As raves do funcionalismo

1 de outubro de 2007 10:36

O número de corporações do funcionalismo com os braços cruzados é tão grande e os protestos em frente ao prédio do Ministério do Planejamento se tornaram tão regulares que o titular da Pasta, Paulo Bernardo, compara o grevismo no setor público a uma festa rave, em que os participantes entram e saem na hora em que bem entendem, sem que a música jamais seja interrompida. Além disso, diz ele, quando voltam a trabalhar os grevistas não querem repor os dias parados e ainda se recusam aceitar o desconto das faltas. E o mais grave é que suas reivindicações vêm sendo acolhidas por determinados setores do Judiciário.

A última decisão, nesse sentido, foi tomada recentemente pelo Superior Tribunal de Justiça (STJ) e favoreceu os 50 mil serventuários do Tribunal de Justiça de São Paulo (TJSP). Em 2004, eles cruzaram os braços no dia 29 de junho e somente voltaram ao trabalho no dia 27 de setembro. Foi a mais longa paralisação da história da instituição, que é a maior do País em volume de trabalho. Durante três meses, 12 milhões de processos ficaram parados, 400 mil audiências deixaram de ser realizadas, 600 mil sentenças não foram prolatadas e 1,2 milhão de novas ações não foram distribuídas.

Diante dos vultosos prejuízos causados para a coletividade, com pensões não pagas, credores levados a situação falimentar e presos não julgados, no 58º dia da greve o TJSP baixou uma resolução determinando o corte do ponto e o desconto dos dias parados. Os serventuários da Justiça estadual argüiram a ilegalidade dessa resolução e o STJ acolheu o recurso, obrigando o Tribunal a pagar parte do que foi descontado.

Segundo a relatora, ministra Maria Theresa Moura, a Resolução 188 não poderia ser aplicada ao período anterior à data de sua publicação, por violar o princípio da irretroatividade da lei. Portanto, o TJSP somente poderia ter cortado o ponto e descontados os vencimentos relativos ao período entre o 59º e o 91º dia de greve.

A decisão do STJ é mais uma amostra do mal gerado pela falta de uma lei que regulamente a greve no âmbito do setor público, como é previsto pelo artigo 37 da Constituição. O governo chegou a preparar um anteprojeto com essa finalidade, no primeiro semestre de 2007. Na ocasião, o ministro Paulo Bernardo afirmou que sua aprovação poderia reduzir em 80% o número de greves do funcionalismo. Contudo, em vez de enviá-lo ao Congresso, o presidente Lula submeteu o texto à avaliação das centrais sindicais. E estas, como era de se esperar, opuseram-se aos dispositivos que conferem ao poder público o direito de descontar dos servidores os dias não trabalhados, permitem que as diferentes instâncias governamentais contratem pessoal em caráter temporário, impõem um quórum mínimo para as assembléias de cada categoria e obrigam os servidores a negociar com suas chefias antes de cruzar os braços. Sem essas medidas, o anteprojeto do governo fica desfigurado.

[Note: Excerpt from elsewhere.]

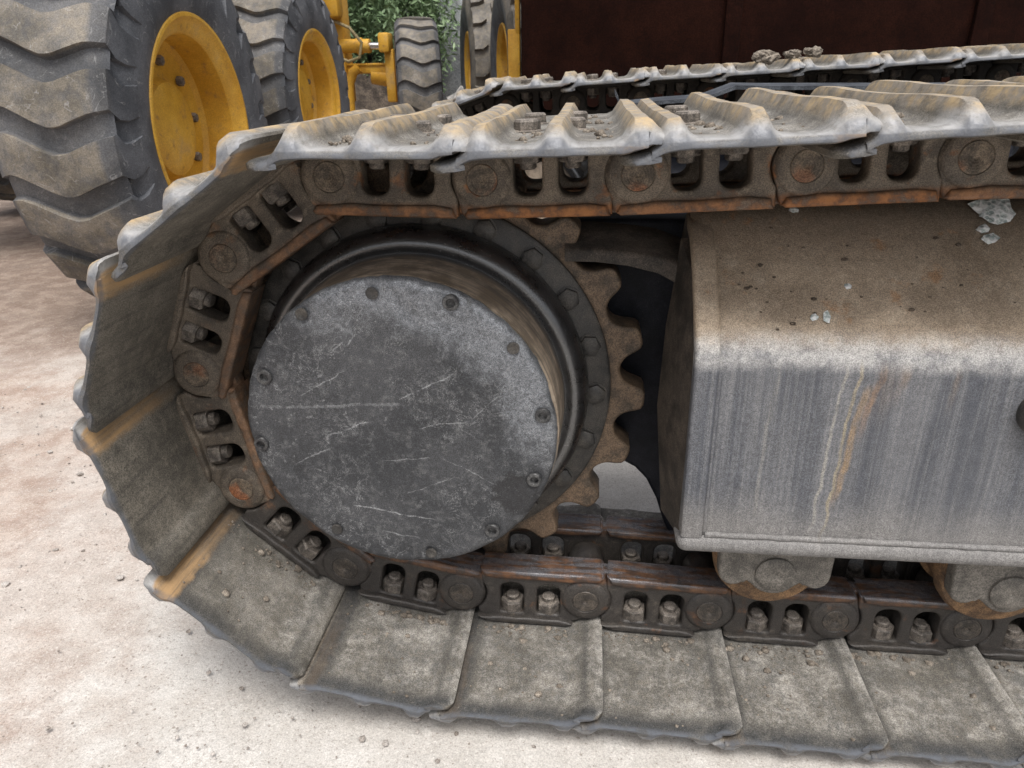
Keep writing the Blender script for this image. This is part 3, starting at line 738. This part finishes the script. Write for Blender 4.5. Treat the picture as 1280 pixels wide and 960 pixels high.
# pale edge of the thick end plate, seen along the bend
bm = bmesh.new()
epl = [(-.0990, -.129), (-.0990, .112), (-.0955, .129), (-.088, .1430), (-.076, .1560), (.002, .2260), (.044, .2545), (.085, .2640), (.085, .242), (.045, .232), (.0, .202), (-.05, .154), (-.072, .126), (-.074, -.129)]
me = plate([epl], .030, .005, 2); me.transform(Matrix(((0, 0, 1, .3675), (1, 0, 0, 0), (0, 1, 0, 0), (0, 0, 0, 1))))
for p in me.polygons: p.use_smooth = True
me.set_sharp_from_angle(angle=R(40))
part('end_plate', me, M['frame'])
bm = bmesh.new()
tube(bm, [(.40 + .008 * k, -.0948, -.1255 + .0011 * noise.noise(Vector((k * .37, 0, 0)))) for k in range(210)], [.0042 + .0011 * noise.noise(Vector((k * .45, 4, 0))) for k in range(210)], 8)
tube(bm, [(.3985 + .0007 * noise.noise(Vector((k * .4, 1, 0))), -.0948, -.120 + .008 * k) for k in range(29)], [.0030 + .0008 * noise.noise(Vector((k * .5, 9, 0))) for k in range(29)], 8)
part('weld_bead', fin(bm, 'weld', 60), M['frame'])
# round plug low on the frame side
pl = part('frame_plug', fin(lathe([(.030, -.085), (.030, -.108), (.027, -.113), (.014, -.114), (.012, -.110), (.001, -.109)], 32, 'Y', (.772, 0, .066)), 'plug'), M['ring'])
# motor mount behind the sprocket, dusty shelf bracket above it
mount = [(.02, .20), (.20, .245), (.54, .245), (.54, -.12), (.385, -.285), (.373, -.258), (.360, -.218), (.342, -.182), (.322, -.160), (.300, -.148), (.26, -.13), (.15, -.10), (.02, -.10)]
me = plate([mount], .05, .006, 1); me.transform(Matrix(((1, 0, 0, 0), (0, 0, 1, .135), (0, 1, 0, 0), (0, 0, 0, 1))))
part('motor_mount', me, M['black'])
bm = bmesh.new()
sec = [(.205, .2210, .035), (.245, .2215, .036), (.29, .2185, .040), (.330, .2130, .048), (.366, .200, .060)]
rows = []
for x, z, t in sec:
    rows.append([bm.verts.new((x, .055, z)), bm.verts.new((x, .05, z - .006)), bm.verts.new((x, .05, z - t * .5)), bm.verts.new((x, .17, z - t * .5)), bm.verts.new((x, .17, z + .028))])
for a, b in zip(rows, rows[1:]):
    for i in range(5): bm.faces.new((a[i], b[i], b[(i + 1) % 5], a[(i + 1) % 5]))
bm.faces.new(rows[0]); bm.faces.new(rows[-1][::-1])
part('mount_bracket', fin(bm, 'bracket', 50), M['dusty'])
# track rollers: body with flanges on the rails, lobed end collar under the frame
ROL = fin(lathe([(.035, -.040), (.060, -.034), (.074, -.028), (.078, -.020), (.078, -.008), (.072, -.002), (.070, .004), (.070, .046), (.077, .05), (.077, .11), (.070, .115), (.070, .160), (.078, .17), (.078, .19), (.04, .2)], 48, 'Y'), 'roller')
lob = arc(0, 0, .036, -38, -142, 8)[::1] + [(-.036, -.016), (-.041, -.020)] + arc(-.056, -.004, .020, -50, -180, 6) + [(-.078, .05), (.078, .05)] + arc(.056, -.004, .020, 0, -130, 6) + [(.041, -.020), (.036, -.016)]
COLL = plate([lob[::-1]], .024, .004, 2); COLL.transform(Matrix(((1, 0, 0, 0), (0, 0, 1, -.060), (0, 1, 0, 0), (0, 0, 0, 1))))
for p in COLL.polygons: p.use_smooth = True
COLL.set_sharp_from_angle(angle=R(40))
RCAP = fin(lathe([(.027, -.055), (.027, -.0635), (.0245, -.0655), (.003, -.0655), (.0015, -.0645)], 28, 'Y'), 'roller_cap')
for x, z in ((.508, -.209), (.820, -.220), (1.135, -.224), (1.45, -.226)):
    ro = part('track_roller', ROL, M['rust'], None, Matrix.Translation((x, 0, z)))
    part('roller_collar', COLL, M['roller'], ro, Matrix.Translation((0, 0, 0)))
    part('roller_cap', RCAP, M['roller'], ro, Matrix.Translation((0, 0, 0)))
# far side frame and the body between the tracks, the shade of the gap put into their black colour
fm = frame_mesh(FY, FZ, .345, 2.1); fm.materials[0] = M['black']; fm.materials[1] = M['black']
part('track_frame', fm, None)
bm = bmesh.new(); box(bm, (1.0, .27, -.10), (2.3, FY - .12, .25), .02)
part('car_body', fin(bm, 'car_body', 40), M['black'])
bm = bmesh.new()
guard = [(.276, .404), (.283, .392), (.286, .382), (.370, .389), (.410, .391), (.442, .3955), (.487, .4115), (.54, .410), (.9, .406), (1.3, .406)]
r0, r1, r2, r3 = [], [], [], []
for x, z in guard:
    r0.append(bm.verts.new((x, .500, z))); r1.append(bm.verts.new((x, .500, z - .0065))); r2.append(bm.verts.new((x, .56, z - .004))); r3.append(bm.verts.new((x, .56, z + .004)))
RR = (r0, r1, r2, r3)
for i in range(len(guard) - 1):
    for k in range(4): bm.faces.new((RR[k][i], RR[k][i + 1], RR[(k + 1) % 4][i + 1], RR[(k + 1) % 4][i]))
bm.faces.new([q[0] for q in RR]); bm.faces.new([q[-1] for q in RR][::-1])
box(bm, (1.0, .53, .10), (1.3, .56, .40), .004)
part('guard_plate', fin(bm, 'guard', 40), m_simple('dark_blue_plate', (.045, .05, .06), (.10, .11, .125), .4, 30, .2, .3))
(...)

Consciente disso, Bernardo estabeleceu um prazo para que as centrais sindicais apresentem uma alternativa plausível ao anteprojeto do governo. Segundo o ministro, se até o final de outubro elas não encaminharem uma contraproposta, o Executivo converterá o texto por ele preparado em projeto de lei e o enviará para o Congresso. O problema é que, mesmo que venha a cumprir essa promessa, o projeto chegará às vésperas do início do recesso parlamentar. Isso significa que ele só começará a tramitar a partir de março próximo. E, como em 2008 há eleições municipais e em anos eleitorais o Legislativo costuma funcionar em regime de meio expediente, tão cedo não será aprovada uma lei que discipline a greve no setor público. Enquanto isso, as diferentes corporações do funcionalismo continuarão livres para praticar o grevismo desenfreado.